What I’m currently testing on my AlienWare 17" “Luggable” is that I kept Win10 - I actually think it’s ok - and have Linux in a Hyper/V VM, headless. I start XMing under Windows, ssh into the VM, and start xfce4. It works, it’s fast, it’s compatible, and Linux is nicely shielded from all the laptop hardware it has a hard time supporting. And I can run games, Lightroom, Emacs and Terminator all on the same system :slight_smile:


This is highly dependent on which model laptop you’re running. Overwhelmingly, people who run Linux don’t generally have Macbooks and so they’re probably less well supported. You’d most likely do without almost any configuration at all if it was a Dell or one of the better Lenovo laptops.


Dell announced a new XPS 15 2-in-1.

I’m still running an old Thinkpad T430 that is just too good to give me reason to replace it. My main priority is a good keyboard, and I haven’t found a better keyboard than on this Thinkpad. I’m hoping these next gen machines are compelling enough to get me to switch.


You might be right. Given that the thread started talking about developers using OS X switching to Linux, I guess that starting with the hardware you have makes sense :-).


I experienced very similar issues as I investigated Linux distros. :slight_smile:
I know your pain and I was in this process for months…

To make it short:

On downloads, ISOs get sometimes slightly damaged, since servers slow down and the integrated download clients in the browsers are sometimes incapable to resume correctly.

Videos and other media are not affected by this since players can sort that out.
ISOs with operating systems on it can work as you describe in such scenarios.
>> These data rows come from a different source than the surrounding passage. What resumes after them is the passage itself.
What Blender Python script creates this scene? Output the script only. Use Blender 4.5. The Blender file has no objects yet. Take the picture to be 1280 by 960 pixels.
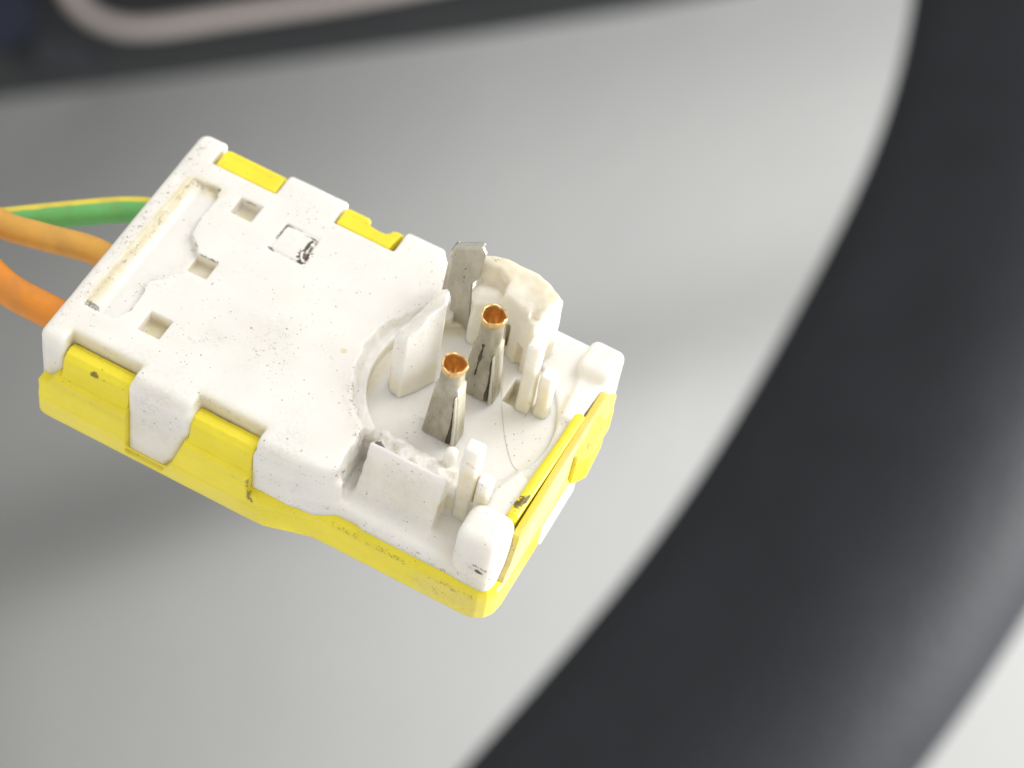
import bpy, bmesh, math
import numpy as np
from mathutils import Matrix, Vector

# ------------------------------------------------------------------ camera, light, exposure
scene = bpy.context.scene
MM = 0.001
F_PX = 3045.0                       # focal length in pixels of a 1280 px wide frame
cam_data = bpy.data.cameras.new("camera")
cam = bpy.data.objects.new("camera", cam_data)
scene.collection.objects.link(cam)
cam.location = (0.0, 0.0, 1.10)
cam.rotation_euler = (math.radians(58.0), 0.0, 0.0)
cam_data.sensor_width = 36.0
cam_data.lens = F_PX / 1280.0 * 36.0
cam_data.clip_start = 0.005
cam_data.clip_end = 20.0
cam_data.dof.use_dof = True
cam_data.dof.focus_distance = 0.1155
cam_data.dof.aperture_fstop = cam_data.lens / 2.1
scene.camera = cam
scene.render.resolution_x, scene.render.resolution_y = 1024, 768

world = bpy.data.worlds.new("World")
scene.world = world
world.use_nodes = True
wb = world.node_tree.nodes["Background"]
wb.inputs["Color"].default_value = (1.0, 0.985, 0.965, 1)
wb.inputs["Strength"].default_value = 0.84

CAM = Matrix.LocRotScale(cam.location, cam.rotation_euler.to_quaternion(), None)
CV = Matrix(((1, 0, 0, 0), (0, -1, 0, 0), (0, 0, -1, 0), (0, 0, 0, 1)))


def seen(px, py, dist_mm):
    """World point that lies dist_mm in front of the lens, in the direction of a photograph pixel."""
    return CAM @ CV @ Vector(((px - 640) / F_PX * dist_mm * MM, (py - 480) / F_PX * dist_mm * MM, dist_mm * MM))


def area_lamp(name, at, target, size, power, color):
    d = bpy.data.lights.new(name, 'AREA')
    d.shape = 'DISK'
    d.size = size
    d.energy = power
    d.color = color
    o = bpy.data.objects.new(name, d)
    scene.collection.objects.link(o)
    o.location = at
    o.rotation_euler = (Vector(target) - Vector(at)).to_track_quat('-Z', 'Y').to_euler()
    return o


TARGET = seen(450, 470, 117)
# soft window daylight from behind and above the camera; added fill low right brightens the panel
area_lamp("windscreen_light", CAM @ Vector((0.19, 0.20, 0.02)), TARGET, 0.20, 0.56, (1.0, 0.985, 0.955))
area_lamp("panel_fill_light", CAM @ Vector((0.35, -0.10, -0.20)), CAM @ Vector((0.03, 0.02, -0.43)), 0.22, 3.25, (1.0, 1.0, 0.99))

scene.view_settings.view_transform = 'Standard'
scene.view_settings.look = 'None'
scene.view_settings.exposure = 0.0
scene.view_settings.gamma = 1.0
scene.view_settings.use_curve_mapping = False
scene.cycles.use_denoising = True
scene.cycles.max_bounces = 10
scene.cycles.diffuse_bounces = 6

# ------------------------------------------------------------------ connector frame (mm): x along it from the wires, y across, z out of the top plate
R = np.array([[0.883, 0.453, 0.124], [0.436, -0.693, -0.574], [-0.174, 0.561, -0.809]])
_u, _s, _v = np.linalg.svd(R)
R = _u @ _v
T = np.array([-22.259, -2.411, 115.342])
BASE = np.array([12.0, 7.3, -6.2])
L2C = Matrix.Identity(4)
tb = R @ BASE + T
for i in range(3):
    for j in range(3):
        L2C[i][j] = R[i, j]
    L2C[i][3] = tb[i] * MM
CONN = CAM @ CV @ L2C               # world matrix of the connector's base


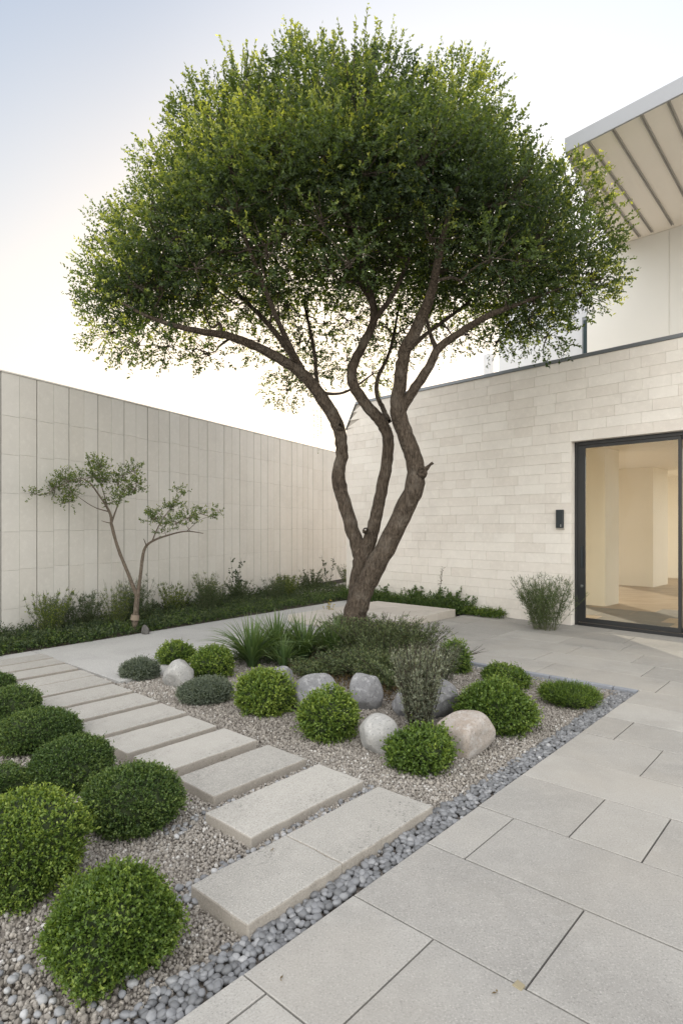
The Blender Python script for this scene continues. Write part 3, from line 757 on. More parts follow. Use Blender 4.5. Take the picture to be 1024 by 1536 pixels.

In order to avoid that, either download ISOs via .torrents, who then get automatically checked by their clients on integrity, as in QBittorrent.

The other way around is that you check the SHA256SUM of the ISO manually.

I recommend strongly Etcher, which checks again on the stick, once the write is done.

My Laptop is running perfectly since years and I will never ever change this system.